At its core, the NFL is a business. Like any business, once it approaches maxing out customers in a target area, it explores expanding to another.
Pro football could scarcely become more popular in the United States, so its net has been cast across the ocean. This season marks the sixth in which one game has been scheduled in London.
Next year there will be two, in part because new Jacksonville owner Shahid Khan envisions England becoming a home away from home for the Jaguars. He has offered up his team annually through 2016.
This doubling up in the UK is not OK with some Americans who suspect the league might someday plant a full-time franchise - or even a one-time-only Super Bowl - there.
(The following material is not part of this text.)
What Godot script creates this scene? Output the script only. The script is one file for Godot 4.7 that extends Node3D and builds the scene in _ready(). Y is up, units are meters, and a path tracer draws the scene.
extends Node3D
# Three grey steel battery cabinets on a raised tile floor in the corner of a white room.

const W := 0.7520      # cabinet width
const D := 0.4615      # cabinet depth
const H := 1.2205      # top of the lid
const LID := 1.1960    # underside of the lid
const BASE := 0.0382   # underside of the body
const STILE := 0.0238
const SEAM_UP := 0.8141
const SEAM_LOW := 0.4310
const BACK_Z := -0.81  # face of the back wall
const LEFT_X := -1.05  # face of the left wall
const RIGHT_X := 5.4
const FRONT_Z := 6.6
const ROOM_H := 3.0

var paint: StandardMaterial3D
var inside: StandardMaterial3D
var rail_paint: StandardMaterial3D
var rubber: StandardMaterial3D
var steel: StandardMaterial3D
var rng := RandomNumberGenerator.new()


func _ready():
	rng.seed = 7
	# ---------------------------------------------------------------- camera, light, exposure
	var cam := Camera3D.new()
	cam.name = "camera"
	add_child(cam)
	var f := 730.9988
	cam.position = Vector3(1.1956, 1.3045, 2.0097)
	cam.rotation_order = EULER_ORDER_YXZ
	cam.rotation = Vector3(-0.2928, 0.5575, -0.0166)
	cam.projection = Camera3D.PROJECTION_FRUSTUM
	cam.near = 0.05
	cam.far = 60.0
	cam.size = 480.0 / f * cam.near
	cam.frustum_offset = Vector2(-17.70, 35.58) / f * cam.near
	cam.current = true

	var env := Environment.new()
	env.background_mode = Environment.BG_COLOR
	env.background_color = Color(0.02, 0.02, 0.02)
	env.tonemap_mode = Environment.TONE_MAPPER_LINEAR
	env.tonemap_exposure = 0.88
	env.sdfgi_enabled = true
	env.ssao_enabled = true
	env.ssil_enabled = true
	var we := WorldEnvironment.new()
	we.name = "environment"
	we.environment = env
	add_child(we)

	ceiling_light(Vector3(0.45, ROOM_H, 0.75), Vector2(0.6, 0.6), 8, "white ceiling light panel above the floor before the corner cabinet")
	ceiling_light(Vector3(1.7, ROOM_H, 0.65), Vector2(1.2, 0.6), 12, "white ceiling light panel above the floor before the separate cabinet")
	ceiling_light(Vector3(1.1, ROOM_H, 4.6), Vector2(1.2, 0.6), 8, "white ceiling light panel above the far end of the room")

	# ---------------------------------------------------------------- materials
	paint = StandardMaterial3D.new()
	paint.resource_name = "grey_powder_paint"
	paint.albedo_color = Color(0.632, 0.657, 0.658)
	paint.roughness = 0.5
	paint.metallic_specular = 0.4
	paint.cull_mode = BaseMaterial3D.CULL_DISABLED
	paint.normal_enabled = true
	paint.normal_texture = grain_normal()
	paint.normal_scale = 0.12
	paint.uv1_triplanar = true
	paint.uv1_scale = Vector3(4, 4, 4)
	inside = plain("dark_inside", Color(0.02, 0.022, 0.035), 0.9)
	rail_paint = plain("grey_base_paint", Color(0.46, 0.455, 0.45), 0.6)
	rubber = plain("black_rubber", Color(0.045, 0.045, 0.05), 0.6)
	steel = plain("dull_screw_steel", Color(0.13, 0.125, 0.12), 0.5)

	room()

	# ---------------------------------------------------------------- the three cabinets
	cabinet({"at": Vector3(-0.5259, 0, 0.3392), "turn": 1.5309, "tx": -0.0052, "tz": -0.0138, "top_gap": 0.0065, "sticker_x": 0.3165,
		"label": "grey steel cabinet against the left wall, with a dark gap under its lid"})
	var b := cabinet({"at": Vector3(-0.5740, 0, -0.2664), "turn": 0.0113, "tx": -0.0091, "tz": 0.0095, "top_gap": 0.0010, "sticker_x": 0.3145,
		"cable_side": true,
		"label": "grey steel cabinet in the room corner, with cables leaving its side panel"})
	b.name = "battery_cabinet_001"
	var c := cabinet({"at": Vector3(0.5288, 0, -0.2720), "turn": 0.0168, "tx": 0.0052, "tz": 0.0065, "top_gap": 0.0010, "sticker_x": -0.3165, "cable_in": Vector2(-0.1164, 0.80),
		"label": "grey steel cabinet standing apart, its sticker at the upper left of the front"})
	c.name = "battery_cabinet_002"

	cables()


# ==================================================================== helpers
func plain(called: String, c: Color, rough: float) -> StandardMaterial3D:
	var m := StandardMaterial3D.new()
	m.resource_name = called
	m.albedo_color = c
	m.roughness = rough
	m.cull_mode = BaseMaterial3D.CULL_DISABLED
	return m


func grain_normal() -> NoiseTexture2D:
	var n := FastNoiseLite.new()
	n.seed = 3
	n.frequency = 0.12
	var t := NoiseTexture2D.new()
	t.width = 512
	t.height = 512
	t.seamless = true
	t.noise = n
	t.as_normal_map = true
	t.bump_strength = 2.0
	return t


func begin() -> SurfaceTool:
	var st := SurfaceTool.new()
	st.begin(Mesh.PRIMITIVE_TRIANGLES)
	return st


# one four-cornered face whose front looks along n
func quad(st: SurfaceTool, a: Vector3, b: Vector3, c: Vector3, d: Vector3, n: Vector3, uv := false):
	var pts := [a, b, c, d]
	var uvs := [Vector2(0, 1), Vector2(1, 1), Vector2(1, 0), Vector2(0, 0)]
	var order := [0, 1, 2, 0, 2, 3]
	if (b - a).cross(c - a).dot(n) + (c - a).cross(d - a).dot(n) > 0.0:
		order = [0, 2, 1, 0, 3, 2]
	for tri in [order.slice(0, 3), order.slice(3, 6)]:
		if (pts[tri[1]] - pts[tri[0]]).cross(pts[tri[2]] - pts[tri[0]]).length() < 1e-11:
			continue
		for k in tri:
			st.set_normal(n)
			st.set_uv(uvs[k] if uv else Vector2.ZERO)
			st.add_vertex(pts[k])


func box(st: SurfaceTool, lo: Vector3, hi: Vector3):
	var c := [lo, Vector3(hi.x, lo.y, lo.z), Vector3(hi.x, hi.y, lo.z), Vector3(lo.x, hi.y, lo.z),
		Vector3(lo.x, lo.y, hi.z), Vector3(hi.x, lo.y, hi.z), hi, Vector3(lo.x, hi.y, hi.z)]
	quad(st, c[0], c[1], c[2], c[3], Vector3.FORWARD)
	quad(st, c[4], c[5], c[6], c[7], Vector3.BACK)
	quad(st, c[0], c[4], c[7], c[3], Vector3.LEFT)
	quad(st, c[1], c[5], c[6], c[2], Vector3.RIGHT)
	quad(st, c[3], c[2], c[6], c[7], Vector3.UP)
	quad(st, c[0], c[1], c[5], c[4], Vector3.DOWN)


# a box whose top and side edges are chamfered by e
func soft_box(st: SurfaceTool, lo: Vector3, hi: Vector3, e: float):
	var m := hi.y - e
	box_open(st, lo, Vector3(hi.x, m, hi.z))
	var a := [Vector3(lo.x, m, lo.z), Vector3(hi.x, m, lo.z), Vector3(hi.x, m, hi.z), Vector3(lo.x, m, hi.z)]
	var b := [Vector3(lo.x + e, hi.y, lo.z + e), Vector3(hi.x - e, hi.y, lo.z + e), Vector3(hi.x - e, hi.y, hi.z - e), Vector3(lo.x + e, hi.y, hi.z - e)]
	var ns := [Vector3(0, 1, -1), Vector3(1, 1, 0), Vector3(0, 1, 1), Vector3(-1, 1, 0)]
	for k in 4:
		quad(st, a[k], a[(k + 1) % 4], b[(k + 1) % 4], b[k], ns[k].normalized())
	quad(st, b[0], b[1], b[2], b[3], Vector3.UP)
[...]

Shipping over foreign aid and domestic automobiles might be acceptable but not football.
Some missteps with his crackdown on discipline notwithstanding, league commissioner Roger Goodell is too smart to alienate his loyal clientele by shifting multiple games and/or The Big One overseas.
One periodic game is hardly an inconvenience for a team (non-Jaguar, anyway) or a significant turn-off to its fans (ditto). This trend could even grow slightly without harm as Brits increasingly sample that style of football other than the one they swear by.
Of course, if supersonic transport flights that facilitate trans-oceanic travel are resumed, it would be a certainty.
How does the "London Fog" sound for an expansion team?